I hope that on my fingerprint is stored only on my smartphone, AND in a non-reversible format, AND is not being shipped externally (even on backup). BUT I HAVE NO IDEA; for all I know my registered fingerprint could be stored and shipped externally as a plain image, and when I authenticate it's being manually verified by a bank of humans in a low wage country.
- Biometrics on mobile devices are not the gold standard; many app developers regard the move to biometrics, particularity fingerprint, as far superior to other authentication methods. Unfortunately the fingerprint API (Android) simply says (binary) "biometric authentication passed"; so on a smartphone where your have enrolled fingerprints from yourself, your partner, best mate etc. then opening the banking app, any of those enrolled fingerprint work; however the bank regards that authentication as the current "gold standard" and applies a higher level of "certainty" that it is the account owner using the smartphone!
For the owner of the biometrics; Provable assurance that my biometrics are secure and exclusively under my control.
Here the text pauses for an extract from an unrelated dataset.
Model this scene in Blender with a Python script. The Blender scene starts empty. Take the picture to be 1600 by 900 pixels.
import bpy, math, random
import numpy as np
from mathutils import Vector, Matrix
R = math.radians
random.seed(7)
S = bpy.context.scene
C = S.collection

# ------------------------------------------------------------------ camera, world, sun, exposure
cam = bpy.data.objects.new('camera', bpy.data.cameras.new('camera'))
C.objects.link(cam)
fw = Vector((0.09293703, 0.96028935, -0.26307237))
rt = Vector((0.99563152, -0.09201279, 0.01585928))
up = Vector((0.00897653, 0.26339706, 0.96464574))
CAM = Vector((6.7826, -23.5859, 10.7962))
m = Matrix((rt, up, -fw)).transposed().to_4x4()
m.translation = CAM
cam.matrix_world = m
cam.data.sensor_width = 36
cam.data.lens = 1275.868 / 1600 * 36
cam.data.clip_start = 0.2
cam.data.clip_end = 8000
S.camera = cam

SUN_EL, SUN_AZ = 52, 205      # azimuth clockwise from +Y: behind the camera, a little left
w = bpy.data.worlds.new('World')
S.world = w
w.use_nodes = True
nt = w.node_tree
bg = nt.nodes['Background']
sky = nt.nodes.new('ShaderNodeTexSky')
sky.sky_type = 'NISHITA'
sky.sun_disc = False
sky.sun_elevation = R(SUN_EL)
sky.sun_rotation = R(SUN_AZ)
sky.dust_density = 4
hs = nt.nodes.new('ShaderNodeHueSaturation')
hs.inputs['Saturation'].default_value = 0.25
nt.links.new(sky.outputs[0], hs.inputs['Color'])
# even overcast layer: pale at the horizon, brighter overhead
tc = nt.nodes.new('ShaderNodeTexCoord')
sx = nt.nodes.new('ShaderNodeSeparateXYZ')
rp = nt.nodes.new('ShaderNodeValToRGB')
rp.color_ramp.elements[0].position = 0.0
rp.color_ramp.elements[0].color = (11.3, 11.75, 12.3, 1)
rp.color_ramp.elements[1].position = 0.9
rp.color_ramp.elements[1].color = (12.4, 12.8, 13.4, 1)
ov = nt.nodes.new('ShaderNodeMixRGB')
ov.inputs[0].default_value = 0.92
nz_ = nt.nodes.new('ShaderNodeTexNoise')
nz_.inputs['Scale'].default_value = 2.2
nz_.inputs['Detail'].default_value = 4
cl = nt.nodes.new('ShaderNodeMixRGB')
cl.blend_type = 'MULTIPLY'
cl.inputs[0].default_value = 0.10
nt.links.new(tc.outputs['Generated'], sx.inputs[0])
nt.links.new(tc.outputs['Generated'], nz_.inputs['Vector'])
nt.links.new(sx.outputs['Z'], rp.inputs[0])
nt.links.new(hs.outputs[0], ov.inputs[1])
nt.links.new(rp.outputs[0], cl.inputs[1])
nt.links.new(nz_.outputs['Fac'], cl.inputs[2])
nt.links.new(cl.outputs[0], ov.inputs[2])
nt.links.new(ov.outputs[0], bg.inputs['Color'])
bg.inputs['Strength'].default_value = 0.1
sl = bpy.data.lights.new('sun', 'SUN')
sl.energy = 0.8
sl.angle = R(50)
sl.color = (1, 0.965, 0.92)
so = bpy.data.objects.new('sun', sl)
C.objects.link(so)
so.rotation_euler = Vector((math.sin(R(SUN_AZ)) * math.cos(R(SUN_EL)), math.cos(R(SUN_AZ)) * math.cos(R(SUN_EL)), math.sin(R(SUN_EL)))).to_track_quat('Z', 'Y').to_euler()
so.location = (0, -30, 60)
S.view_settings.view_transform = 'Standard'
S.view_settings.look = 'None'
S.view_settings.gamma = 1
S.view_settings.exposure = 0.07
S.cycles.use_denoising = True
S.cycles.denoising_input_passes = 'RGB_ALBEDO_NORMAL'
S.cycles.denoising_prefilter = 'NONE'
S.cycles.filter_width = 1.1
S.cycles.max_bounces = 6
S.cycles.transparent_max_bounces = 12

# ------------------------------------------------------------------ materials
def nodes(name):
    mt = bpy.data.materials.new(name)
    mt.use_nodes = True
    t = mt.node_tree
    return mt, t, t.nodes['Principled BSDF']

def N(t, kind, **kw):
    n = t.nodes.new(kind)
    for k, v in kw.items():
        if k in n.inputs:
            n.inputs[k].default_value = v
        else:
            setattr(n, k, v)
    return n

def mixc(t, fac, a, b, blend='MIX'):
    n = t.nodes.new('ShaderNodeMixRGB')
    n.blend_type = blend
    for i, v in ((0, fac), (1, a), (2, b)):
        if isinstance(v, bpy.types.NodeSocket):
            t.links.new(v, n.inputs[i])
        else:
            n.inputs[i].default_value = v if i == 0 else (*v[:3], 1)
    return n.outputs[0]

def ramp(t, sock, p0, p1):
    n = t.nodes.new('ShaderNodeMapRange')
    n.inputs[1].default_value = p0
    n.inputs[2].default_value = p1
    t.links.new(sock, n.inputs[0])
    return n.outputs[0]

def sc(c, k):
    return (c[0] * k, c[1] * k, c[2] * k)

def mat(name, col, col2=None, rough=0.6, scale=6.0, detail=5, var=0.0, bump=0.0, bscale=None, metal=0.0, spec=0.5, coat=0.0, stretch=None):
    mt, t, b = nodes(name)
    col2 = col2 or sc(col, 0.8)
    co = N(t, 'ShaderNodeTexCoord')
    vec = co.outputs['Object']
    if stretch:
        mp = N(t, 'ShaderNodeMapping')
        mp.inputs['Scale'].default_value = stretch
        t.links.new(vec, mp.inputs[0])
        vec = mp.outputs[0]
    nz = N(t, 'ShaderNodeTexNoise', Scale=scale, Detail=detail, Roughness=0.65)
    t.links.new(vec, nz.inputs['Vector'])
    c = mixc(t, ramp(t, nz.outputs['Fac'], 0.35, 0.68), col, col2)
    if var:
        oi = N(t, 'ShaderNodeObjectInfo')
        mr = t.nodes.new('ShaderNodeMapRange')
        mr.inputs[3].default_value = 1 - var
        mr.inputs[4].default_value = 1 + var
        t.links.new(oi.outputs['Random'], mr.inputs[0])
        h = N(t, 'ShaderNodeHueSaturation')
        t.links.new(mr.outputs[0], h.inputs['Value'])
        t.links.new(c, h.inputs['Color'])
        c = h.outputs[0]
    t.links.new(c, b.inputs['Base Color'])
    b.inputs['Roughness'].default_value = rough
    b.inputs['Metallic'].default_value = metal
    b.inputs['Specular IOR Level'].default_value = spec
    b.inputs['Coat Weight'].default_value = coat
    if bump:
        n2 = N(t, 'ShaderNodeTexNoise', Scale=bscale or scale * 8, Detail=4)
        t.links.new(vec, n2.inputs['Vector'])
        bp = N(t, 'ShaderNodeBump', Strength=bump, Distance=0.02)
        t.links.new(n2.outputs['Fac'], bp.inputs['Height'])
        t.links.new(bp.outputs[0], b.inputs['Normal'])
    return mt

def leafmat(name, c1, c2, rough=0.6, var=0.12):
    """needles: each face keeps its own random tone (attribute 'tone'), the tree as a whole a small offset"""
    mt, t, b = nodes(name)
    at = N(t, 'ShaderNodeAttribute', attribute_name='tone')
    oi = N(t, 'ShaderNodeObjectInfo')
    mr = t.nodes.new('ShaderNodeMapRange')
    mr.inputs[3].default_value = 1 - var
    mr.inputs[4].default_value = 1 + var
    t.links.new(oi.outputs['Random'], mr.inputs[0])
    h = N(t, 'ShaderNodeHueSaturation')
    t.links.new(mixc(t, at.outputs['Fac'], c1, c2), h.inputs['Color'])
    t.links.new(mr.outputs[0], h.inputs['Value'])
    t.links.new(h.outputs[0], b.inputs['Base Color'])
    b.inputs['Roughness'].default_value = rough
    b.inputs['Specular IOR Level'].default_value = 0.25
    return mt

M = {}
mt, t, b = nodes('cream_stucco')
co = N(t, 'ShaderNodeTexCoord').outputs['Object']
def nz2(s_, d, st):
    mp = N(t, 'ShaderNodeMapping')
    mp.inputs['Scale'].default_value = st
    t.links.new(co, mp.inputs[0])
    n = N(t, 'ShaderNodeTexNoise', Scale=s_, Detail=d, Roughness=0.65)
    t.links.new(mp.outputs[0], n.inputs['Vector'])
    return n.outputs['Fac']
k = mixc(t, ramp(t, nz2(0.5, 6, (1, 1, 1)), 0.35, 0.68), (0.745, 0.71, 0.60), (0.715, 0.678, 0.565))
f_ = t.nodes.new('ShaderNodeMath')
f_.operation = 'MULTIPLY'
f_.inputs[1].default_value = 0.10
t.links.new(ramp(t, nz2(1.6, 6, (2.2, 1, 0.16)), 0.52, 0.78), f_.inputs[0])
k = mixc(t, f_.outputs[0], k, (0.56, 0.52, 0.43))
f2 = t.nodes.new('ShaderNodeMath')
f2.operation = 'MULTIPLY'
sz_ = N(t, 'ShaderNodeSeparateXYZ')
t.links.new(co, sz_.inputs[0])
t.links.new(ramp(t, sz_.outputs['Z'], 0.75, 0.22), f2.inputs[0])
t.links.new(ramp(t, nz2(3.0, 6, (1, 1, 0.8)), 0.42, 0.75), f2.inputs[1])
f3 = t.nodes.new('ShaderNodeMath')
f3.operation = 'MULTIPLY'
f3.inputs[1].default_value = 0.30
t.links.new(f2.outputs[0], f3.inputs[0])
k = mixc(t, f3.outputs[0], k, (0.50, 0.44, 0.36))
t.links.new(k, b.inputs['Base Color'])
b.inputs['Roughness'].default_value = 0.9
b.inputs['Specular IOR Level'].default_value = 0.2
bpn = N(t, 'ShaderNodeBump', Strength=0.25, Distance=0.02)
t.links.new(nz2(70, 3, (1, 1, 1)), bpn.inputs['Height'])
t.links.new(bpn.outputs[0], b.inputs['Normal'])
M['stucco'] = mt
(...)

This means;
- The only place my biometric should be stored is on a device under my exclusive control
- That my biometric should not be directly used outside of said device and should only be released as a cryptographic assertion of "sameness"
- That where a device is only partially under my control (say, a smartphone) then biometrics should only unlock a cached assertion of sameness.
For the receiver of the authentication / identity / attributes (and the entity usually taking the majority of the risk in the transaction), if they are to make a good, risk-based, decision then it is critical that they are able to fully understand how well the entity is connected to the digital infrastructure they are using.